INSTRUCTIONS FOR THE TASK »
Transcribe the records that follow exactly. Skip the pictures.

Lines of data
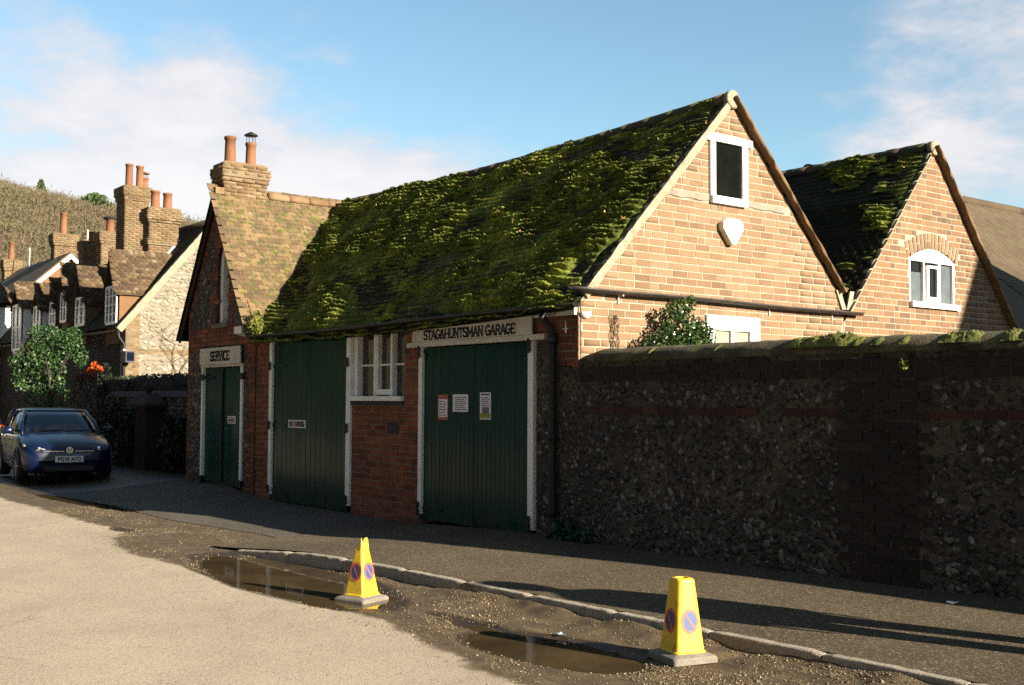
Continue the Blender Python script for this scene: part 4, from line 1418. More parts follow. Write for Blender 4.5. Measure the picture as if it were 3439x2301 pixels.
# garage door
d1 = board_door('garage_door', garage, -12.77, -10.50, 0.09, 2.36, 24, 0.0, 1)
for x0, x1 in ((-12.86, -12.775), (-10.495, -10.39)):
    mb = MB(); FW.box(mb, x0, x1, -0.06, 0.035, 0.16, 2.372)
    mb.build('door_post', MAT['white'], garage)
mb = MB(); FW.box(mb, -13.1, -10.14, -0.05, 0.075, 2.374, 2.438)
mb.build('door_head', MAT['white_dirty'], garage)
for x_, dx in ((-12.815, 1), (-10.44, -1)):
    for z in (2.315, 0.235):
        hinge_knuckle(d1, x_, z)
        strap_hinge(d1, x_ + dx * 0.05, dx, z, 0.48)
# middle door
d2 = board_door('double_door', garage, -17.31, -14.83, 0.02, 2.60, 15, 0.0, 2)
for x0, x1 in ((-17.42, -17.315), (-14.825, -14.70)):
    mb = MB(); FW.box(mb, x0, x1, -0.06, 0.035, 0.12, 2.625)
    mb.build('door_post', MAT['white'], garage)
for x_, dx in ((-17.36, 1), (-14.765, -1)):
    for z in (2.22, 1.25, 0.2):
        hinge_knuckle(d2, x_, z, 0.15, 0.07)
        strap_hinge(d2, x_ + dx * 0.05, dx, z, 0.5)
# window between the doors
win = MB(); FW.box(win, -14.69, -13.28, -0.16, -0.06, 1.665, 1.72)
win = win.build('window', MAT['white'], garage)


def fbox(name, mat, parent, s0, s1, d0, d1, z0, z1, wall=FW):
    mb = MB(); wall.box(mb, s0, s1, d0, d1, z0, z1)
    return mb.build(name, mat, parent)


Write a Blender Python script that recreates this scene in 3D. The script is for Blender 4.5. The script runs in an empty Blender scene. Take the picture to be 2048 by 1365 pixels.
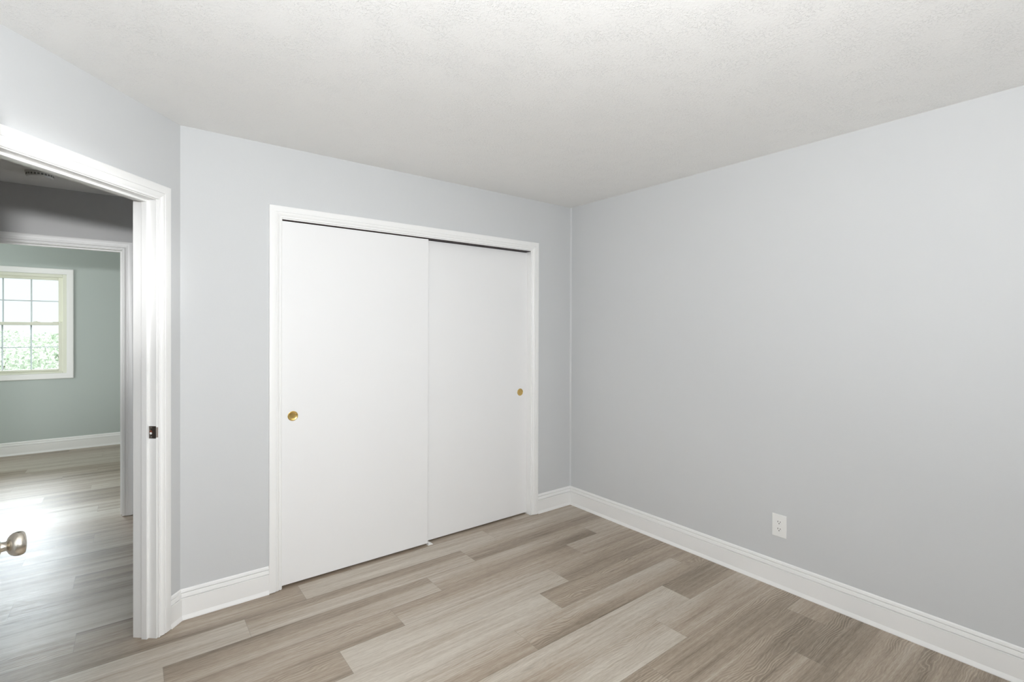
import bpy, bmesh, math, random
from mathutils import Vector, Matrix

scene = bpy.context.scene
col = scene.collection

# ------------------------------------------------------------------ camera
CAM = Vector((-2.8752, -2.9245, 1.4417))
R_ = Vector((0.79097772, -0.61183748, 0.00302341))
U_ = Vector((0.000350998, 0.00539522, 0.99998538))
F_ = Vector((0.61184485, 0.7909651, -0.00448225))
cd = bpy.data.cameras.new('camera')
cd.sensor_width = 36.0
cd.lens = 987.32 / 2048 * 36.0
cd.shift_y = -(682.5 - 662.9) / 2048
cd.clip_start = 0.02
cam = bpy.data.objects.new('camera', cd)
col.objects.link(cam)
m = Matrix((R_, U_, -F_)).transposed().to_4x4()
m.translation = CAM
cam.matrix_world = m
scene.camera = cam

# ------------------------------------------------------------------ world, light, exposure
w = bpy.data.worlds.new('world')
scene.world = w
w.use_nodes = True
bgn = w.node_tree.nodes['Background']
bgn.inputs[1].default_value = 1.25
_n, _l = w.node_tree.nodes, w.node_tree.links.new      # overcast sky, brighter overhead than at the horizon
_tc = _n.new('ShaderNodeTexCoord')
_sx = _n.new('ShaderNodeSeparateXYZ')
_mr = _n.new('ShaderNodeMapRange')
_mr.interpolation_type = 'SMOOTHSTEP'
_mr.inputs['From Min'].default_value = 0.10
_mr.inputs['From Max'].default_value = 0.40
_mr.inputs['To Min'].default_value = 0.0
_mr.inputs['To Max'].default_value = 1.0
_vm = _n.new('ShaderNodeVectorMath')
_vm.operation = 'SCALE'
SKY = (0.90, 0.95, 1.02)
_vm.inputs[0].default_value = SKY
_l(_tc.outputs['Generated'], _sx.inputs[0])
_l(_sx.outputs['Z'], _mr.inputs['Value'])
_my = _n.new('ShaderNodeMapRange')          # hazy sun behind the cloud on the far (+Y) side
_my.interpolation_type = 'SMOOTHSTEP'
_my.inputs['From Min'].default_value = 0.0
_my.inputs['From Max'].default_value = 0.8
_l(_sx.outputs['Y'], _my.inputs['Value'])
_mm = _n.new('ShaderNodeMath')
_mm.operation = 'MULTIPLY'
_l(_mr.outputs['Result'], _mm.inputs[0])
_l(_my.outputs['Result'], _mm.inputs[1])
_ma = _n.new('ShaderNodeMath')
_ma.operation = 'MULTIPLY_ADD'
_l(_mm.outputs[0], _ma.inputs[0])
_ma.inputs[1].default_value = 21.0
_ma.inputs[2].default_value = 1.0
_l(_ma.outputs[0], _vm.inputs['Scale'])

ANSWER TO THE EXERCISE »
Continue the Blender Python script for this scene: part 4, from line 1418. More parts follow. Write for Blender 4.5. Measure the picture as if it were 3439x2301 pixels.
# garage door
d1 = board_door('garage_door', garage, -12.77, -10.50, 0.09, 2.36, 24, 0.0, 1)
for x0, x1 in ((-12.86, -12.775), (-10.495, -10.39)):
    mb = MB(); FW.box(mb, x0, x1, -0.06, 0.035, 0.16, 2.372)
    mb.build('door_post', MAT['white'], garage)
mb = MB(); FW.box(mb, -13.1, -10.14, -0.05, 0.075, 2.374, 2.438)
mb.build('door_head', MAT['white_dirty'], garage)
for x_, dx in ((-12.815, 1), (-10.44, -1)):
    for z in (2.315, 0.235):
        hinge_knuckle(d1, x_, z)
        strap_hinge(d1, x_ + dx * 0.05, dx, z, 0.48)
# middle door
d2 = board_door('double_door', garage, -17.31, -14.83, 0.02, 2.60, 15, 0.0, 2)
for x0, x1 in ((-17.42, -17.315), (-14.825, -14.70)):
    mb = MB(); FW.box(mb, x0, x1, -0.06, 0.035, 0.12, 2.625)
    mb.build('door_post', MAT['white'], garage)
for x_, dx in ((-17.36, 1), (-14.765, -1)):
    for z in (2.22, 1.25, 0.2):
        hinge_knuckle(d2, x_, z, 0.15, 0.07)
        strap_hinge(d2, x_ + dx * 0.05, dx, z, 0.5)
# window between the doors
win = MB(); FW.box(win, -14.69, -13.28, -0.16, -0.06, 1.665, 1.72)
win = win.build('window', MAT['white'], garage)


def fbox(name, mat, parent, s0, s1, d0, d1, z0, z1, wall=FW):
    mb = MB(); wall.box(mb, s0, s1, d0, d1, z0, z1)
    return mb.build(name, mat, parent)


Write a Blender Python script that recreates this scene in 3D. The script is for Blender 4.5. The script runs in an empty Blender scene. Take the picture to be 2048 by 1365 pixels.
import bpy, bmesh, math, random
from mathutils import Vector, Matrix

scene = bpy.context.scene
col = scene.collection

# ------------------------------------------------------------------ camera
CAM = Vector((-2.8752, -2.9245, 1.4417))
R_ = Vector((0.79097772, -0.61183748, 0.00302341))
U_ = Vector((0.000350998, 0.00539522, 0.99998538))
F_ = Vector((0.61184485, 0.7909651, -0.00448225))
cd = bpy.data.cameras.new('camera')
cd.sensor_width = 36.0
cd.lens = 987.32 / 2048 * 36.0
cd.shift_y = -(682.5 - 662.9) / 2048
cd.clip_start = 0.02
cam = bpy.data.objects.new('camera', cd)
col.objects.link(cam)
m = Matrix((R_, U_, -F_)).transposed().to_4x4()
m.translation = CAM
cam.matrix_world = m
scene.camera = cam

# ------------------------------------------------------------------ world, light, exposure
w = bpy.data.worlds.new('world')
scene.world = w
w.use_nodes = True
bgn = w.node_tree.nodes['Background']
bgn.inputs[1].default_value = 1.25
_n, _l = w.node_tree.nodes, w.node_tree.links.new      # overcast sky, brighter overhead than at the horizon
_tc = _n.new('ShaderNodeTexCoord')
_sx = _n.new('ShaderNodeSeparateXYZ')
_mr = _n.new('ShaderNodeMapRange')
_mr.interpolation_type = 'SMOOTHSTEP'
_mr.inputs['From Min'].default_value = 0.10
_mr.inputs['From Max'].default_value = 0.40
_mr.inputs['To Min'].default_value = 0.0
_mr.inputs['To Max'].default_value = 1.0
_vm = _n.new('ShaderNodeVectorMath')
_vm.operation = 'SCALE'
SKY = (0.90, 0.95, 1.02)
_vm.inputs[0].default_value = SKY
_l(_tc.outputs['Generated'], _sx.inputs[0])
_l(_sx.outputs['Z'], _mr.inputs['Value'])
_my = _n.new('ShaderNodeMapRange')          # hazy sun behind the cloud on the far (+Y) side
_my.interpolation_type = 'SMOOTHSTEP'
_my.inputs['From Min'].default_value = 0.0
_my.inputs['From Max'].default_value = 0.8
_l(_sx.outputs['Y'], _my.inputs['Value'])
_mm = _n.new('ShaderNodeMath')
_mm.operation = 'MULTIPLY'
_l(_mr.outputs['Result'], _mm.inputs[0])
_l(_my.outputs['Result'], _mm.inputs[1])
_ma = _n.new('ShaderNodeMath')
_ma.operation = 'MULTIPLY_ADD'
_l(_mm.outputs[0], _ma.inputs[0])
_ma.inputs[1].default_value = 21.0
_ma.inputs[2].default_value = 1.0
_l(_ma.outputs[0], _vm.inputs['Scale'])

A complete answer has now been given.